Há no Brasil uma realidade brutal que não se deve esconder: crianças e adolescentes são violentadas todos os dias no país em ambiente doméstico e familiar. Segundo dados extraídos, no último dia 29, do painel online da Ouvidoria Nacional de Direitos Humanos (ONDH), foram registradas em 2020, pelo Disque 100, 23.351 denúncias de violência sexual (estupro, abuso, assédio e exploração), um aumento de 23,4% em relação aos 18.911 registros de 2019. A maioria dos casos, 12.523 (53,6%), aconteceu na casa da vítima e do suspeito. A proximidade afetiva entre vítima e violentador, além de outros fatores, como já é sabido, desencoraja muitas vezes a denúncia.
Neste ano, a campanha promovida pelo Ministério Público estadual, em parceria com a ONG Plan International, com apoio de instituições de proteção aos direitos das crianças e adolescentes, visa romper essa barreira. Ela lembra, principalmente aos adolescentes e jovens, que o celular, aparelho tão íntimo do cotidiano deles, pode ser um poderoso aliado contra a violência sexual. A partir do próximo dia 11 de maio, as peças estarão circulando pelos canais de comunicação institucionais, principalmente nas redes sociais online do MP e também nas de influenciadores digitais parceiros. O mote da companha é “Dá para fazer muitas coisas pelo celular, inclusive quebrar o silêncio de uma violência sexual”.
Como destaca a campanha, a denúncia pode ser realizada de forma anônima, do próprio celular, nos aplicativos ‘Direitos Humanos Brasil’ e ‘Proteja Brasil’, ligando para o Disque 100, ou ainda pelo número de aplicativo de mensagem (61) 96565-5008. Entre os influenciadores digitais, que vão replicar as peças para seu público de adolescentes, estão Camila Barbosa, Malu Meneses, Noemy Damasceno, Pérola Dejus e Thainá Duarte. Apoiam a campanha o Fundo das Nações Unidas para a Infância (Unicef), a Safernet Brasil e o Instituto Aliança.
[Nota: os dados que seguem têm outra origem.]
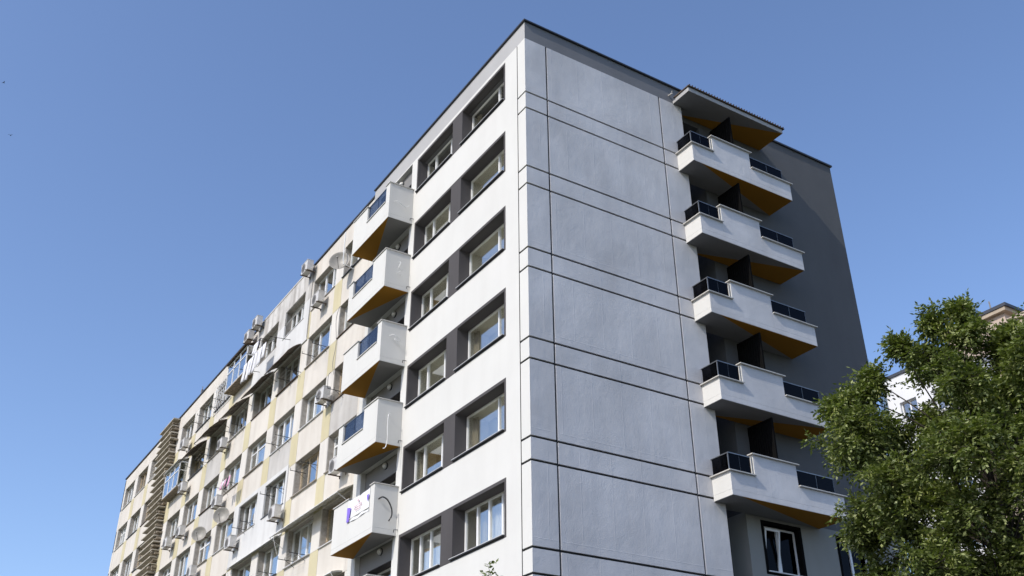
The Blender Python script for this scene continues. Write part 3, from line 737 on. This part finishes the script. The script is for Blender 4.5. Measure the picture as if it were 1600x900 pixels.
glazed_box(ya(6)-.1, ya(6)+WW+.2, 19.62, 21.05, -.32, 'white framed glazed box built out on the second floor beside the slatted stairwell', 'coping')
# ornamental window grille
t = thing('window_grille', 'pale curly iron grille over the top floor window left of the glazed box', 'grille', (XO-.03, ya(4)-.25, 22.40))
b = MB(); L = WW+.5; h = 1.66
for y in (0, L): b.bar((0, y, 0), (0, y, h), .02, 5)
for z in (0, h*.33, h*.66, h): b.bar((0, 0, z), (0, L, z), .016, 5)
for i in range(1, 9): b.bar((0, L*i/9, 0), (0, L*i/9, h), .009, 5)
b.build('grille_frame', 'frame', t)
b = MB()
for i in range(9):
    for j in range(2):
        cy, cz = L*(i+.5)/9, h*(.33*j+.5); pts = [(-.02, cy+.12*math.cos(a*.7)*(1-a/14), cz+.18*math.sin(a*.7)*(1-a/14)) for a in range(12)]; b.tube(pts, .010, 4)
b.build('grille_scroll', 'frame', t)
# drying racks
def rack(y, z, label, L=1.1, out=.65):
    t = thing('drying_rack', label, 'drying rack', (XO, y, z), 0, 'drying racks under old windows')
    def f1():
        b = MB()
        for q in (0,): b.bar((0, q, 0), (-out, q, .02), .014, 5); b.bar((0, q, -.22), (-out*.55, q, .0), .008, 4); b.bar((-out, q, 0), (-out, q, .12), .01, 4); b.bar((-out*.6, q, 0), (-out*.6, q, .12), .01, 4)
        return b.mesh('rack_arm', 'dmetal')
    def f2():
        b = MB()
        for i in range(4): b.bar((-out*(.3+.23*i), 0, .02), (-out*(.3+.23*i), L, .02), .004, 4)
        return b.mesh('line', 'cablew')
    link('rack_arm', cached(('rk', out), f1), t); link('rack_arm', cached(('rk', out), f1), t, (0, L, 0)); link('line', cached(('rl', L, out), f2), t)
for b_, f, dy, lab in [(0, 3, .1, 'black rack arms below the wood framed window beside the lower balconies'), (1, 3, .1, 'black rack on the near window of the lower white patch'), (0, 1, .2, 'rack below the second floor window nearest the balconies'),
                       (1, 2, .2, 'rack under the third floor window below the nearest brown awning'), (1, 1, -.3, 'rack under the nearest brown awning'), (3, 1, .2, 'rack under the awning with white edge bars'),
                       (4, 1, 1.6, 'rack left of the awning that shades an air conditioner'), (3, 2, .3, 'rack that carries the small pink washing'), (4, 0, .9, 'rack across the curly iron grille'), (5, 0, .2, 'rack at the top floor window left of the grille'),
                       (0, 4, .4, 'rack below the long pale awning'), (1, 4, .3, 'black rack on the lowest white framed window'), (2, 3, .1, 'rack on the far window of the lower white patch'), (4, 4, .2, 'rack near the bottom edge left of the white patch'), (5, 4, .2, 'rack lowest and farthest left, near the stairwell'), (-1, 2, 1.4, 'rack right behind the third balcony')]:
    rack(ya(b_)+dy, zt_(f)-1.40+(.55 if f in (3,) and b_ != 2 else 0), lab)
# washing
def cloth(parent, x, y, ztop_, w_, h_, mat, seed):
    r = random.Random(seed); b = MB(); n, m_ = 5, 5; vs = []
    for i in range(n+1):
        for j in range(m_+1):
            u, v = i/n, j/m_; vs.append((x+.04*math.sin(u*7+seed)*v+r.uniform(-.01, .01)-.06*v, y+w_*(u-.5)*(1-.15*v)+.04*v*math.sin(seed), ztop_-h_*v+.02*math.sin(u*5+seed)*v))
    fs = [(i*(m_+1)+j, i*(m_+1)+j+1, (i+1)*(m_+1)+j+1, (i+1)*(m_+1)+j) for i in range(n) for j in range(m_)]
    b.add(vs, fs); b.smooth = True; o = b.build('garment', mat, parent)
    so_ = o.modifiers.new('thick', 'SOLIDIFY'); so_.thickness = .012
    return o
t = thing('washing', 'row of white washing hanging in front of the upper white patch', 'laundry', (0, 0, 0))
b = MB(); b.tube([(-.85, 19.6+.4*i, 22.02-.10*math.sin(math.pi*i/10)) for i in range(11)], .006, 4)
for y in (19.6, 23.6): b.bar((XO-.05, y, 22.1), (-.9, y, 22.02), .014, 5)
b.build('clothes_line', 'dmetal', t)
for i, (y, w_, h_) in enumerate([(20.3, .42, .75), (20.85, .5, .9), (21.4, .38, 1.0), (21.85, .35, .95), (22.3, .42, 1.05), (22.85, .45, .95)]): cloth(t, -.85, y, 21.98, w_, h_, 'cloth', i+1)
t = thing('washing', 'white and dark clothes bunched at the far window of the upper white patch', 'laundry', (0, 0, 0))
b = MB()
for y in (21.6, 22.6): b.bar((XO-.05, y, 22.85), (-.7, y, 22.85), .012, 5)
b.bar((-.7, 21.6, 22.85), (-.7, 22.6, 22.85), .008, 4); b.build('rail', 'dmetal', t)
for i, (y, w_, h_, m_) in enumerate([(21.65, .3, .55, 'clothd'), (21.95, .4, .7, 'cloth'), (22.3, .4, .55, 'cloth')]): cloth(t, -.68, y, 22.84, w_, h_, m_, i+9)
t = thing('washing', 'small pink and black clothes hanging under a third floor window', 'laundry', (0, 0, 0))
b = MB(); b.bar((-.5, ya(3)-1.0, 17.02), (-.5, ya(3)+.6, 17.02), .008, 4); b.build('rail', 'dmetal', t)
for i, (dy, h_, m_) in enumerate([(-.7, .5, 'clothp'), (-.45, .55, 'clothd'), (-.2, .35, 'clothp'), (.1, .3, 'cloth'), (.35, .4, 'clothp')]): cloth(t, -.5, ya(3)+dy, 17.01, .2, h_, m_, i+20)
# rooftop tank, wires and small things
t = thing('roof_tank', 'blue grey cylindrical metal tank on the roof behind the slats', 'tank', (.75, 43.3, 24.4))
b = MB(); b.smooth = True; b.lathe([(.42, 0), (.42, 1.55), (.38, 1.68), (.2, 1.78), (0, 1.8)], (0, 0, 0), (0, 0, 1), 20); b.build('tank_body', 'tank', t)
b = MB(); b.lathe([(.43, .45), (.44, .45), (.44, .5), (.43, .5)], (0, 0, 0), (0, 0, 1), 20); b.lathe([(.43, 1.1), (.44, 1.1), (.44, 1.15), (.43, 1.15)], (0, 0, 0), (0, 0, 1), 20); b.build('tank_hoop', 'rail', t)
for i, (pts, lab) in enumerate([
    ([(.08, 17.5, 24.9), (.05, 17.45, 23.5), (.06, 17.52, 22.2), (.05, 17.46, 21.3)], 'thin dark cable running down the near edge of the white patch'),
    ([(.08, 14.0, 21.2), (.0, 14.05, 20.6), (.06, 13.98, 19.5), (.02, 14.05, 18.7), (.08, 14.0, 18.2)], 'cable beside the window behind the second balcony'),
    ([(.08, 14.3, 18.4), (-.05, 14.2, 18.2), (-.02, 14.25, 17.7), (.08, 14.2, 17.5)], 'short looped cable above the air conditioner on the cream wall')]):
    b = MB(); b.tube(smoothpath(pts), .012, 5); b.build('wall_cable', 'acd', label=lab, cat='cable')
b = MB(); b.box(XO-.05, XO+.1, 34.1, 34.25, 24.96, 25.2); b.bar((XO, 34.17, 25.2), (XO, 34.17, 25.4), .02, 5); b.build('roof_vent', 'acd', label='tiny dark vent on the roof edge of the old block', cat='vent')
# ================================================================ BACKGROUND BUILDINGS
bb = thing('background_block', 'white block standing far behind the tree', 'building')
bw = [(12.6+2.6*i, 13.9+2.6*i, 28.2-3*j-1.5, 28.2-3*j) for i in range(3) for j in range(9)]
m_ = MB(); wallgrid(m_, [10, 20.4], [0, 30.1], bw, 42, .25); m_.build('wall', 'bwhite', bb)
for (a, b_, c, d) in bw: window(bb, (42.2, a, c), b_-a, d-c, ((b_-a)/2,), room='roomd')
MB().box(42.01, 56, 10, 10.3, 0, 30.1).build('side_wall', 'bwhite', bb); MB().box(42.01, 56, 20.2, 20.39, 0, 30.1).build('side_wall', 'bwhite', bb)
MB().box(41.9, 56, 9.9, 20.5, 30.1, 30.3).build('roof_slab', 'cap', bb); MB().box(41.7, 41.995, 20.0, 20.4, 0, 29.6).build('glazed_strip', 'tank', bb)
MB().box(41.8, 41.99, 11, 14, 17.5, 20.0).build('tiled_panel', 'brick', bb)
pb = thing('background_tower', 'pinkish beige building with dark roof edge rising behind the tree at right', 'building')
MB().box(32, 40, 4.95, 8.3, 0, 25.75).build('wall', 'pink', pb)
MB().box(31.75, 40.3, 4.7, 8.5, 25.75, 25.95).build('cornice', 'beige', pb); MB().box(31.7, 40.4, 4.6, 8.6, 25.95, 26.12).build('roof_edge', 'cap', pb)
MB().box(31.2, 40, -3, 4.94, 0, 24.7).build('lower_wing', 'beige', pb); MB().box(31.1, 40.1, -3.1, 4.945, 24.7, 24.9).build('wing_cornice', 'pink', pb)
for j in range(7):
    for yy in (6.0,): window(pb, (31.93, yy, 22.5-3*j), 1.3, 1.4, (.65,), room='roomd', roomdepth=.074+.003)
    for yy in (-1.6, 1.6): window(pb, (31.13, yy, 22-3*j), 1.3, 1.4, (.65,), room='roomd', roomdepth=.077)
b = MB(); b.bar((32.6, 5.9, 26.1), (32.6, 5.9, 27.0), .04, 5); b.build('antenna', 'acd', label='thin rod antenna on the pinkish beige tower roof', cat='antenna')
# ================================================================ BIRDS
for loc, rz, lab in (((-13.95, 30, 38.4), .4, 'tiny dark bird, upper one near the left edge of the sky'), ((-12.9, 32, 36.6), 1.1, 'tiny dark bird, lower one near the left edge of the sky')):
    t = thing('bird', lab, 'bird', loc, rz, 'birds in the sky'); t.scale = (.6, .6, .6)
    b = MB(); b.smooth = True; b.lathe([(0, -.10), (.03, -.06), (.035, 0), (.02, .07), (0, .1)], (0, 0, 0), (1, 0, 0), 8); b.build('body', 'cablek', t)
    for s in (-1, 1):
        b = MB(); b.add([(.03, 0, .01), (-.04, 0, .01), (-.06, .14*s, .06), (.0, .13*s, .07), (-.07, .26*s, .03)], [(0, 1, 2, 3), (3, 2, 4)]); b.build('wing', 'cablek', t)
# ================================================================ TREES
def ash_tree(name, base, center, rad, nlobes, ntuft, nleaf, seed, label, extra=(), leafscale=1.0, skip=None):
    rng = np.random.default_rng(seed); t = thing(name, label, 'tree', tuple(base))
    base = Vector(base); C0 = Vector(center)
    trunk = MB(); limbs = MB(); trunk.smooth = limbs.smooth = True
    top = C0+Vector((0, 0, rad[2]*.35)); tp = []
    for i in range(9):
        u = i/8; tp.append(base.lerp(top, u)+Vector((.12*math.sin(u*5+1), .10*math.cos(u*4), 0)))
    trunk.tube([p-base for p in tp], .17, 10, .035)
    lobes = []
    tries = 0
    while len(lobes) < nlobes and tries < 20000:
        tries += 1
        d = rng.normal(size=3); d /= np.linalg.norm(d); rr = rng.uniform(.35, 1)**.5*.86
        e = 2.6; d = d/ (np.sum(np.abs(d)**e))**(1/e)
        p = C0+Vector((d[0]*rad[0]*rr, d[1]*rad[1]*rr, d[2]*rad[2]*rr))
        if skip and skip(p): continue
        if any((p-q).length < .52*(1 if rr > .5 else 1.2) for q, _ in lobes): continue
        lobes.append((p, rng.uniform(.38, .60)))
    lobes += [(Vector(p), r_) for p, r_ in extra]
    V = []; Fc = []; SV = []; SF = []
    nv = 0; ns = 0
    for li, (lc, lr) in enumerate(lobes):
        # limb from the trunk to the lobe
        ti = min(range(len(tp)), key=lambda i: abs(tp[i].z-(lc.z-1.0-.35*(lc-C0).length)))
        s = tp[max(2, ti)]; mid = s.lerp(lc, .5)+Vector(rng.normal(size=3)*.12)+Vector((0, 0, .15))
        pp = smoothpath([s-base, mid-base, lc-base], 4); limbs.tube(pp, .02, 6, .007)
        for k in range(ntuft):
            d = Vector(rng.normal(size=3)); d.normalize(); d.z = d.z*.8+.18; d.normalize()
            tip = lc+d*lr*rng.uniform(.45, 1.12)
            limbs.tube([lc-base, lc.lerp(tip, .55)-base+Vector(rng.normal(size=3)*.04), tip-base], .007, 3, .003)
            nl = nleaf
            for q in range(nl):
                ld = (d*.5+Vector(rng.normal(size=3))*.8); ld.normalize()
                st_ = tip-d*rng.uniform(0, .28); ln = rng.uniform(.13, .22)*leafscale
                side = ld.cross(Vector((0, 0, 1)))
                if side.length < .1: side = Vector((1, 0, 0))
                side.normalize(); 
                for m in range(7):
                    u = (m//2+1)/4; sg = 1 if m % 2 else -1
                    if m == 6: o = ld.copy(); sgn = 0
                    else: o = (side*sg*.85+ld*.55); 
                    o = o+Vector(rng.normal(size=3))*.22; o.z -= .18; o.normalize()
                    b0 = st_+ld*ln*u+Vector((0, 0, -.05*u*u)); L = rng.uniform(.055, .085)*leafscale; W = L*.25
                    wv = o.cross(Vector(rng.normal(size=3)*.5)+Vector((0, 0, 1)))
                    if wv.length < .01: continue
                    wv.normalize(); e1 = b0+o*L; mm = b0+o*L*.45
                    V += [b0-base, mm+wv*W-base, e1-base, mm-wv*W-base]; Fc.append((nv, nv+1, nv+2, nv+3)); nv += 4
            if rng.random() < .2 and d.z > -.2:
                for q in range(16):
                    s0 = tip+Vector(rng.normal(size=3)*.045)-Vector((0, 0, rng.uniform(0, .16))); L = .05*leafscale; a = rng.uniform(0, 6.28)
                    wv = Vector((math.cos(a), math.sin(a), 0))*.009
                    SV += [s0-base, s0+wv-Vector((0, 0, L*.6))-base, s0-Vector((0, 0, L))-base, s0-wv-Vector((0, 0, L*.6))-base]; SF.append((ns, ns+1, ns+2, ns+3)); ns += 4
    trunk.build('trunk', 'bark', t); limbs.build('branches', 'bark', t)
    for nm, vv, ff, mt in (('crown', V, Fc, 'leaf'), ('seed_bunches', SV, SF, 'seed')):
        if not vv: continue
        me = bpy.data.meshes.new(nm); me.from_pydata([tuple(v) for v in vv], [], ff); me.materials.append(M[mt])
        o = link(nm, me, t, kind='stuff')
    return t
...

A campanha também chegará ao TikTok, outro parceiro do MP, que convidou criadores de conteúdo da plataforma para comunicar ao seu público sobre a importância da denúncia. O objetivo é alertar que atos de violência sexual contra crianças e adolescentes não podem ser naturalizados e, sobretudo, que suas vítimas têm uma rede de proteção que pode acolhê-las.
Em 2020, foram registradas no MP 757 notícias de fato relativas à violência sexual contra criança e adolescentes. Os promotores de Justiça por todo o estado ajuizaram, ano passado, 722 ações penais, sendo que 705 delas foram casos de estupro de vulnerável. Segundo dados do Disque 100, a Bahia registrou, em 2020, 1.267 casos de violência sexual, contra 901, em 2019, um aumento de praticamente 40%, muito acima do percentual de 8,4% quando se compara 2019 a 2018, com 831 denúncias.
Segundo Helena Oliveira, coordenadora do Unicef para Bahia, Sergipe e Minas Gerais, é necessário considerar dois aspectos quando se analisa o fenômeno da violência sexual cometidas contra crianças e adolescentes: “a naturalização de como estes casos acontecem – por dentro das normas sociais nas relações familiares ou comunitárias; e a impunidade, que acaba sendo uma decorrência da primeira”. Ela destaca que “mesmo sendo a violência sexual tipificada como crime, os fóruns de apuração e responsabilização desses crimes sofrem com a morosidade e a corrupção de interesses privados. A situação na Bahia não foge a esta realidade, ao contrário, acentua esta realidade trazendo os determinantes raciais e de gênero e seus impactos na vida de meninas e meninos vítimas; e que caracterizam ainda mais a urgência pelas medidas de prevenção, responsabilização e mobilização para denúncia dos casos”, disse.